> **Given request**: Starting at the first line of the data, please print exactly those lines through the one that holds "COL = sc.collection", omitting every picture.
★ ★ ★ ★ ★ ★ ★
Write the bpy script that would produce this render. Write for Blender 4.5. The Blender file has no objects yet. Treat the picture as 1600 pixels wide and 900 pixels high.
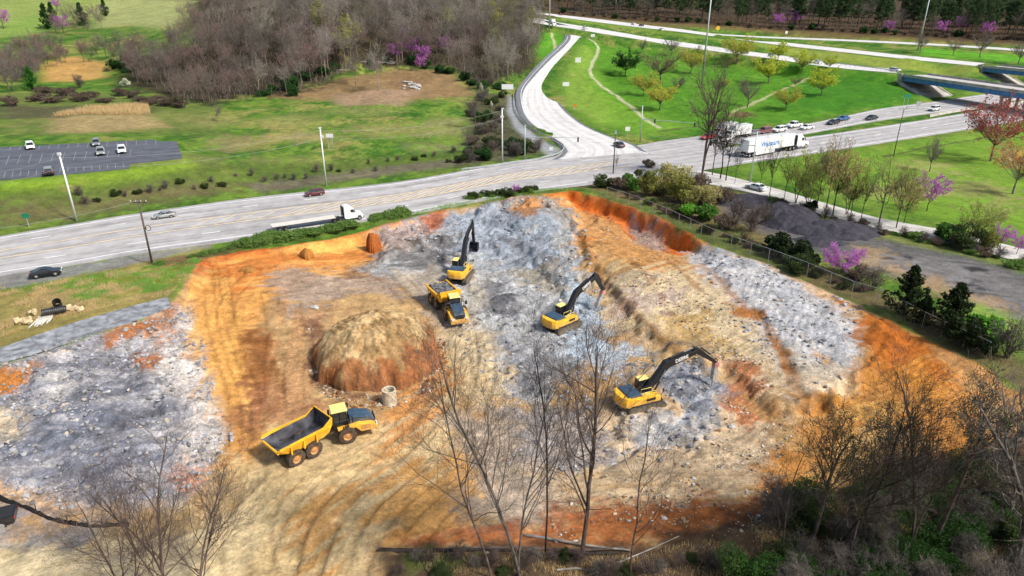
import bpy, bmesh, math, random
import numpy as np
from mathutils import Vector, Matrix
R = math.radians
sc = bpy.context.scene
COL = sc.collection

# ---------------------------------------------------------------- camera
TH = R(23.5); CT, ST = math.cos(TH), math.sin(TH); FP = 1067.0; HC = 40.0
cd = bpy.data.cameras.new('camera'); cam = bpy.data.objects.new('camera', cd); COL.objects.link(cam)
cam.location = (0, 0, HC); cam.rotation_euler = (R(90) - TH, 0, 0)
cd.sensor_width = 36; cd.lens = 36 * FP / 1600; cd.clip_start = 1; cd.clip_end = 4000
sc.camera = cam

# ---------------------------------------------------------------- light
w = bpy.data.worlds.new('World'); sc.world = w; w.use_nodes = True
nt = w.node_tree; bg = nt.nodes['Background']; sky = nt.nodes.new('ShaderNodeTexSky')
sky.sky_type = 'NISHITA'; sky.sun_disc = False
SUN_EL, SUN_AZ = 46, 118        # azimuth from +Y, clockwise
sky.sun_elevation = R(SUN_EL); sky.sun_rotation = R(SUN_AZ)
sky.air_density = 1.3; sky.dust_density = 3.0; sky.ozone_density = 1.0
nt.links.new(sky.outputs[0], bg.inputs[0]); bg.inputs[1].default_value = 0.08
sl = bpy.data.lights.new('sun', 'SUN'); so = bpy.data.objects.new('sun', sl); COL.objects.link(so)
sl.energy = 2.9; sl.angle = R(8); sl.color = (1, .96, .9)
sd = Vector((math.sin(R(SUN_AZ)) * math.cos(R(SUN_EL)), math.cos(R(SUN_AZ)) * math.cos(R(SUN_EL)), math.sin(R(SUN_EL))))
so.rotation_euler = sd.to_track_quat('Z', 'Y').to_euler()
sc.view_settings.view_transform = 'Standard'; sc.view_settings.look = 'None'
sc.view_settings.exposure = 0.8; sc.view_settings.gamma = 1; sc.view_settings.use_curve_mapping = False
sc.cycles.max_bounces = 4; sc.cycles.diffuse_bounces = 2; sc.cycles.transparent_max_bounces = 6
sc.cycles.use_adaptive_sampling = True; sc.cycles.adaptive_threshold = 0.03

# ---------------------------------------------------------------- geometry of the view (used to survey the site from the photograph)
def ray(px, py):
    u = (px - 800) / FP; v = (450 - py) / FP
    return np.array([u, CT + v * ST, -ST + v * CT])
def W(px, py, z=0.0):
    d = ray(px, py); t = (HC - z) / -d[2]
    return (d[0] * t, d[1] * t)
def WL(pts, z=0.0):
    return [W(p[0], p[1], p[2] if len(p) > 2 else z) for p in pts]

# ---------------------------------------------------------------- noise
def _h(xi, yi, s):
    n = (xi.astype(np.int64) * 374761393 + yi.astype(np.int64) * 668265263 + s * 974711) & 0xffffffff
    n = ((n ^ (n >> 13)) * 1274126177) & 0xffffffff
    n = (n ^ (n >> 16)) & 0xffff
    return n / 65535.0
def vn(x, y, s=0):
    xi = np.floor(x); yi = np.floor(y); fx = x - xi; fy = y - yi
    fx = fx * fx * (3 - 2 * fx); fy = fy * fy * (3 - 2 * fy)
    a = _h(xi, yi, s); b = _h(xi + 1, yi, s); c = _h(xi, yi + 1, s); d = _h(xi + 1, yi + 1, s)
    return (a * (1 - fx) + b * fx) * (1 - fy) + (c * (1 - fx) + d * fx) * fy
def fbm(x, y, s=0, o=4, g=.5):
    t = 0; a = 1; n = 0
    for i in range(o):
        t = t + a * vn(x * 2 ** i + 17.3 * i, y * 2 ** i - 9.1 * i, s + i * 13); n += a; a *= g
    return t / n            # 0..1
def stre(x, y, ang, lx, ly, s=0, o=4):        # noise stretched along ang (degrees)
    c, q = math.cos(R(ang)), math.sin(R(ang))
    return fbm((x * c + y * q) / lx, (-x * q + y * c) / ly, s, o)
def sst(a, b, x):
    t = np.clip((x - a) / (b - a), 0, 1); return t * t * (3 - 2 * t)

def sdf(poly, x, y):                          # signed distance, negative inside
    P = np.array(poly, float); n = len(P)
    d = np.full(x.shape, 1e18); ins = np.zeros(x.shape, bool)
    for i in range(n):
        ax, ay = P[i]; bx, by = P[(i + 1) % n]
        ex, ey = bx - ax, by - ay; wx = x - ax; wy = y - ay
        t = np.clip((wx * ex + wy * ey) / (ex * ex + ey * ey + 1e-12), 0, 1)
        d = np.minimum(d, (wx - ex * t) ** 2 + (wy - ey * t) ** 2)
        if ay != by:
            c = ((ay > y) != (by > y)) & (x < (bx - ax) * (y - ay) / (by - ay) + ax)
            ins ^= c
    d = np.sqrt(d)
    return np.where(ins, -d, d)
def pdist(poly, x, y):                        # distance to an open polyline + param 0..n-1
    P = np.array(poly, float); d = np.full(x.shape, 1e18); tt = np.zeros(x.shape)
    for i in range(len(P) - 1):
        ax, ay = P[i][:2]; bx, by = P[i + 1][:2]
        ex, ey = bx - ax, by - ay; wx = x - ax; wy = y - ay
        t = np.clip((wx * ex + wy * ey) / (ex * ex + ey * ey + 1e-12), 0, 1)
        q = (wx - ex * t) ** 2 + (wy - ey * t) ** 2
        m = q < d; d = np.where(m, q, d); tt = np.where(m, i + t, tt)
    return np.sqrt(d), tt

def crom(pts, step):
    P = [np.array(p, float) for p in pts]; P = [2 * P[0] - P[1]] + P + [2 * P[-1] - P[-2]]
    out = []
    for i in range(1, len(P) - 2):
        n = max(1, int(np.linalg.norm(P[i + 1][:2] - P[i][:2]) / step))
        for k in range(n):
            t = k / n
            a, b, c, d = P[i - 1], P[i], P[i + 1], P[i + 2]
            out.append(.5 * ((2 * b) + (c - a) * t + (2 * a - 5 * b + 4 * c - d) * t * t + (3 * b - a - 3 * c + d) * t ** 3))
    out.append(P[-2]); return np.array(out)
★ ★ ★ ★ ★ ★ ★
> **Expected output**:
Write the bpy script that would produce this render. Write for Blender 4.5. The Blender file has no objects yet. Treat the picture as 1600 pixels wide and 900 pixels high.
import bpy, bmesh, math, random
import numpy as np
from mathutils import Vector, Matrix
R = math.radians
sc = bpy.context.scene
COL = sc.collection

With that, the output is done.